> **Given request**
Write out all the data again, exactly as it stands.

********

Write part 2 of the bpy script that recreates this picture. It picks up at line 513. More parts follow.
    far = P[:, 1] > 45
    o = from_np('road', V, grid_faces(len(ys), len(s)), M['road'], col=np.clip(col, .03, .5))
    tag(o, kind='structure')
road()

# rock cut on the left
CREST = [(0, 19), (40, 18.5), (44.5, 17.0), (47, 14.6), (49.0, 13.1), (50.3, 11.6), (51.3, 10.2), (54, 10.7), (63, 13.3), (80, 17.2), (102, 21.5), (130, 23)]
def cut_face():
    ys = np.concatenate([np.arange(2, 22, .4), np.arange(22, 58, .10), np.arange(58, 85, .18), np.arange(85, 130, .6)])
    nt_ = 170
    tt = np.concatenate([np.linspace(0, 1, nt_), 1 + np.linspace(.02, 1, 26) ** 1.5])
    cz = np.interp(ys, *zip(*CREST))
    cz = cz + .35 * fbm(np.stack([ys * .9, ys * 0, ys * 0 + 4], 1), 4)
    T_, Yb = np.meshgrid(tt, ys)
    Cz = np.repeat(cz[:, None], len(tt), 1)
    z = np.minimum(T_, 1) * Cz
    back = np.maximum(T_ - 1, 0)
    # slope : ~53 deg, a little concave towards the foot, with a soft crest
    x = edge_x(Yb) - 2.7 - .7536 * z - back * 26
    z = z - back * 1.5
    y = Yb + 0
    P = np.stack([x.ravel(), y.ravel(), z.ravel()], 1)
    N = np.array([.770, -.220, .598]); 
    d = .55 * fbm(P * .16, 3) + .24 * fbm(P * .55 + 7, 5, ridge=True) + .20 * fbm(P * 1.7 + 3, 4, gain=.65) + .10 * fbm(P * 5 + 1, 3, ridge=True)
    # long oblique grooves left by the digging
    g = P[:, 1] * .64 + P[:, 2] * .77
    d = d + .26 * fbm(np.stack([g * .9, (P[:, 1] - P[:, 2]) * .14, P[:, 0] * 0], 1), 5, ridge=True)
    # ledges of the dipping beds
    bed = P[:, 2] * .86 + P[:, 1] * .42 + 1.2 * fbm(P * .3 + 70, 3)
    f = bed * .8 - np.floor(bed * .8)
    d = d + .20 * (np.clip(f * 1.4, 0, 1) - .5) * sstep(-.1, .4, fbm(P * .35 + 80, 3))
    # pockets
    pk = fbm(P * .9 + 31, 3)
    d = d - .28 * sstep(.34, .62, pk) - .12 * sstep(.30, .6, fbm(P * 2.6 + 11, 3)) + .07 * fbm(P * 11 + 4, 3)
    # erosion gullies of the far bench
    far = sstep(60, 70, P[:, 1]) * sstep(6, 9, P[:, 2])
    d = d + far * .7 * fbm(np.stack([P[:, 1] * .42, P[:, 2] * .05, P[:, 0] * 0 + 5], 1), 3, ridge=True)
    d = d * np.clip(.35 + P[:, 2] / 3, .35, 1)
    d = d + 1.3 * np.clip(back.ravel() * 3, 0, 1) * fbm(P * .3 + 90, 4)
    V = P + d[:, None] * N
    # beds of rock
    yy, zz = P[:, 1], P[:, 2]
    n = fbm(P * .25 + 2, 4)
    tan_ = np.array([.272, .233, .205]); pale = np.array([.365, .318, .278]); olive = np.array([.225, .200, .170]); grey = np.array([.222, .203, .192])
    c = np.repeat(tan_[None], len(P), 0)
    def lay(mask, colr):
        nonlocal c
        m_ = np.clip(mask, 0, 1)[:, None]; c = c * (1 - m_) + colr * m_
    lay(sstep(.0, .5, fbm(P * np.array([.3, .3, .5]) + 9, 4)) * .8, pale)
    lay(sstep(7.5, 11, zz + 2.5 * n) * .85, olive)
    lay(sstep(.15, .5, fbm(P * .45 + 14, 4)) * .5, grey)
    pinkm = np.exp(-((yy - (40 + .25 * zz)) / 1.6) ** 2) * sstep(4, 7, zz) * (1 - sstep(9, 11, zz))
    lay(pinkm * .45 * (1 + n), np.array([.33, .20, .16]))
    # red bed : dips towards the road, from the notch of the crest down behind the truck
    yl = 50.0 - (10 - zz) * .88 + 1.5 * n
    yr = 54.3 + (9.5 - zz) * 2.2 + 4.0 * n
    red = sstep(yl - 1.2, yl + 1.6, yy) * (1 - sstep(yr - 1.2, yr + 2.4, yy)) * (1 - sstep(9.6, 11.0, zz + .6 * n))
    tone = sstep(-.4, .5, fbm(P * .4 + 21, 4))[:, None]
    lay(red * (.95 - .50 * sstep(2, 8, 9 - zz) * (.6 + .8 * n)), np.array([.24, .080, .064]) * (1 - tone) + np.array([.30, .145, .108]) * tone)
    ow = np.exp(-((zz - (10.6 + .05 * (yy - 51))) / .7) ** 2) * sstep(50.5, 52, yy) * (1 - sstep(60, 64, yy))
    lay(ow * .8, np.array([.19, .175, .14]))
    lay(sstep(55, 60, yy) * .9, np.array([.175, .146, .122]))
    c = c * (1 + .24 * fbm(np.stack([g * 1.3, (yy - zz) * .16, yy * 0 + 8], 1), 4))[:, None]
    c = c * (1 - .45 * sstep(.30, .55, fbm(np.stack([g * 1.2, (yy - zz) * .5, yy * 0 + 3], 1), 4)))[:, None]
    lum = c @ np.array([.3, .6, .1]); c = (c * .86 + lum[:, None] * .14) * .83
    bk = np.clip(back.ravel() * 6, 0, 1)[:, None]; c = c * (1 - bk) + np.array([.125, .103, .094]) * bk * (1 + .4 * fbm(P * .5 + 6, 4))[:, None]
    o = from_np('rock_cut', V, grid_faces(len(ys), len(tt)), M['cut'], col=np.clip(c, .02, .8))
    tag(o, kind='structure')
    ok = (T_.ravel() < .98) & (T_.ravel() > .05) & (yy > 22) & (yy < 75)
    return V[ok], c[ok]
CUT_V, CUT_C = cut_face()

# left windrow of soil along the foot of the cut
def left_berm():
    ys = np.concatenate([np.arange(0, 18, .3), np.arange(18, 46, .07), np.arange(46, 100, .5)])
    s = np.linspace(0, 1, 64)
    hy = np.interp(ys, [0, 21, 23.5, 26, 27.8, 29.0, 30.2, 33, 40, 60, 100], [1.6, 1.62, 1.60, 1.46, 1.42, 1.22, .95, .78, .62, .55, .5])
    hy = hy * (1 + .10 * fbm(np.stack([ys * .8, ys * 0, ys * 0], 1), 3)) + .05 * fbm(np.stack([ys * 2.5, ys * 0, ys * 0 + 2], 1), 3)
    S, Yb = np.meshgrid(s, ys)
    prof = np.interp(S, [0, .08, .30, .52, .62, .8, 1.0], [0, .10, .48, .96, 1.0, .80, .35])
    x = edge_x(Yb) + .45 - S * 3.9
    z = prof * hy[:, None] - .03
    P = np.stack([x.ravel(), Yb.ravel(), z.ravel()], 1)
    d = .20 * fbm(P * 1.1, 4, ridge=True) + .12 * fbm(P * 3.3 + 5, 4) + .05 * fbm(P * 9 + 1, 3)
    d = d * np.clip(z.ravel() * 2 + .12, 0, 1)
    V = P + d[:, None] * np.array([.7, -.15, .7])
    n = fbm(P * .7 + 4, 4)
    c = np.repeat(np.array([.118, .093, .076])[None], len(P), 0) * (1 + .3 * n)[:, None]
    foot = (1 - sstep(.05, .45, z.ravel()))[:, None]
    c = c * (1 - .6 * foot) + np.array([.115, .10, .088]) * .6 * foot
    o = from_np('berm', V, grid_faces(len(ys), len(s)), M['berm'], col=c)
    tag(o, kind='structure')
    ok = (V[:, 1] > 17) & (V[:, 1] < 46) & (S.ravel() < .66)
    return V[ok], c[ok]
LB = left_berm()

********

> **Exercise response**
Write part 2 of the bpy script that recreates this picture. It picks up at line 513. More parts follow.
    far = P[:, 1] > 45
    o = from_np('road', V, grid_faces(len(ys), len(s)), M['road'], col=np.clip(col, .03, .5))
    tag(o, kind='structure')
road()

# rock cut on the left
CREST = [(0, 19), (40, 18.5), (44.5, 17.0), (47, 14.6), (49.0, 13.1), (50.3, 11.6), (51.3, 10.2), (54, 10.7), (63, 13.3), (80, 17.2), (102, 21.5), (130, 23)]
def cut_face():
    ys = np.concatenate([np.arange(2, 22, .4), np.arange(22, 58, .10), np.arange(58, 85, .18), np.arange(85, 130, .6)])
    nt_ = 170
    tt = np.concatenate([np.linspace(0, 1, nt_), 1 + np.linspace(.02, 1, 26) ** 1.5])
    cz = np.interp(ys, *zip(*CREST))
    cz = cz + .35 * fbm(np.stack([ys * .9, ys * 0, ys * 0 + 4], 1), 4)
    T_, Yb = np.meshgrid(tt, ys)
    Cz = np.repeat(cz[:, None], len(tt), 1)
    z = np.minimum(T_, 1) * Cz
    back = np.maximum(T_ - 1, 0)
    # slope : ~53 deg, a little concave towards the foot, with a soft crest
    x = edge_x(Yb) - 2.7 - .7536 * z - back * 26
    z = z - back * 1.5
    y = Yb + 0
    P = np.stack([x.ravel(), y.ravel(), z.ravel()], 1)
    N = np.array([.770, -.220, .598]); 
    d = .55 * fbm(P * .16, 3) + .24 * fbm(P * .55 + 7, 5, ridge=True) + .20 * fbm(P * 1.7 + 3, 4, gain=.65) + .10 * fbm(P * 5 + 1, 3, ridge=True)
    # long oblique grooves left by the digging
    g = P[:, 1] * .64 + P[:, 2] * .77
    d = d + .26 * fbm(np.stack([g * .9, (P[:, 1] - P[:, 2]) * .14, P[:, 0] * 0], 1), 5, ridge=True)
    # ledges of the dipping beds
    bed = P[:, 2] * .86 + P[:, 1] * .42 + 1.2 * fbm(P * .3 + 70, 3)
    f = bed * .8 - np.floor(bed * .8)
    d = d + .20 * (np.clip(f * 1.4, 0, 1) - .5) * sstep(-.1, .4, fbm(P * .35 + 80, 3))
    # pockets
    pk = fbm(P * .9 + 31, 3)
    d = d - .28 * sstep(.34, .62, pk) - .12 * sstep(.30, .6, fbm(P * 2.6 + 11, 3)) + .07 * fbm(P * 11 + 4, 3)
    # erosion gullies of the far bench
    far = sstep(60, 70, P[:, 1]) * sstep(6, 9, P[:, 2])
    d = d + far * .7 * fbm(np.stack([P[:, 1] * .42, P[:, 2] * .05, P[:, 0] * 0 + 5], 1), 3, ridge=True)
    d = d * np.clip(.35 + P[:, 2] / 3, .35, 1)
    d = d + 1.3 * np.clip(back.ravel() * 3, 0, 1) * fbm(P * .3 + 90, 4)
    V = P + d[:, None] * N
    # beds of rock
    yy, zz = P[:, 1], P[:, 2]
    n = fbm(P * .25 + 2, 4)
    tan_ = np.array([.272, .233, .205]); pale = np.array([.365, .318, .278]); olive = np.array([.225, .200, .170]); grey = np.array([.222, .203, .192])
    c = np.repeat(tan_[None], len(P), 0)
    def lay(mask, colr):
        nonlocal c
        m_ = np.clip(mask, 0, 1)[:, None]; c = c * (1 - m_) + colr * m_
    lay(sstep(.0, .5, fbm(P * np.array([.3, .3, .5]) + 9, 4)) * .8, pale)
    lay(sstep(7.5, 11, zz + 2.5 * n) * .85, olive)
    lay(sstep(.15, .5, fbm(P * .45 + 14, 4)) * .5, grey)
    pinkm = np.exp(-((yy - (40 + .25 * zz)) / 1.6) ** 2) * sstep(4, 7, zz) * (1 - sstep(9, 11, zz))
    lay(pinkm * .45 * (1 + n), np.array([.33, .20, .16]))
    # red bed : dips towards the road, from the notch of the crest down behind the truck
    yl = 50.0 - (10 - zz) * .88 + 1.5 * n
    yr = 54.3 + (9.5 - zz) * 2.2 + 4.0 * n
    red = sstep(yl - 1.2, yl + 1.6, yy) * (1 - sstep(yr - 1.2, yr + 2.4, yy)) * (1 - sstep(9.6, 11.0, zz + .6 * n))
    tone = sstep(-.4, .5, fbm(P * .4 + 21, 4))[:, None]
    lay(red * (.95 - .50 * sstep(2, 8, 9 - zz) * (.6 + .8 * n)), np.array([.24, .080, .064]) * (1 - tone) + np.array([.30, .145, .108]) * tone)
    ow = np.exp(-((zz - (10.6 + .05 * (yy - 51))) / .7) ** 2) * sstep(50.5, 52, yy) * (1 - sstep(60, 64, yy))
    lay(ow * .8, np.array([.19, .175, .14]))
    lay(sstep(55, 60, yy) * .9, np.array([.175, .146, .122]))
    c = c * (1 + .24 * fbm(np.stack([g * 1.3, (yy - zz) * .16, yy * 0 + 8], 1), 4))[:, None]
    c = c * (1 - .45 * sstep(.30, .55, fbm(np.stack([g * 1.2, (yy - zz) * .5, yy * 0 + 3], 1), 4)))[:, None]
    lum = c @ np.array([.3, .6, .1]); c = (c * .86 + lum[:, None] * .14) * .83
    bk = np.clip(back.ravel() * 6, 0, 1)[:, None]; c = c * (1 - bk) + np.array([.125, .103, .094]) * bk * (1 + .4 * fbm(P * .5 + 6, 4))[:, None]
    o = from_np('rock_cut', V, grid_faces(len(ys), len(tt)), M['cut'], col=np.clip(c, .02, .8))
    tag(o, kind='structure')
    ok = (T_.ravel() < .98) & (T_.ravel() > .05) & (yy > 22) & (yy < 75)
    return V[ok], c[ok]
CUT_V, CUT_C = cut_face()

# left windrow of soil along the foot of the cut
def left_berm():
    ys = np.concatenate([np.arange(0, 18, .3), np.arange(18, 46, .07), np.arange(46, 100, .5)])
    s = np.linspace(0, 1, 64)
    hy = np.interp(ys, [0, 21, 23.5, 26, 27.8, 29.0, 30.2, 33, 40, 60, 100], [1.6, 1.62, 1.60, 1.46, 1.42, 1.22, .95, .78, .62, .55, .5])
    hy = hy * (1 + .10 * fbm(np.stack([ys * .8, ys * 0, ys * 0], 1), 3)) + .05 * fbm(np.stack([ys * 2.5, ys * 0, ys * 0 + 2], 1), 3)
    S, Yb = np.meshgrid(s, ys)
    prof = np.interp(S, [0, .08, .30, .52, .62, .8, 1.0], [0, .10, .48, .96, 1.0, .80, .35])
    x = edge_x(Yb) + .45 - S * 3.9
    z = prof * hy[:, None] - .03
    P = np.stack([x.ravel(), Yb.ravel(), z.ravel()], 1)
    d = .20 * fbm(P * 1.1, 4, ridge=True) + .12 * fbm(P * 3.3 + 5, 4) + .05 * fbm(P * 9 + 1, 3)
    d = d * np.clip(z.ravel() * 2 + .12, 0, 1)
    V = P + d[:, None] * np.array([.7, -.15, .7])
    n = fbm(P * .7 + 4, 4)
    c = np.repeat(np.array([.118, .093, .076])[None], len(P), 0) * (1 + .3 * n)[:, None]
    foot = (1 - sstep(.05, .45, z.ravel()))[:, None]
    c = c * (1 - .6 * foot) + np.array([.115, .10, .088]) * .6 * foot
    o = from_np('berm', V, grid_faces(len(ys), len(s)), M['berm'], col=c)
    tag(o, kind='structure')
    ok = (V[:, 1] > 17) & (V[:, 1] < 46) & (S.ravel() < .66)
    return V[ok], c[ok]
LB = left_berm()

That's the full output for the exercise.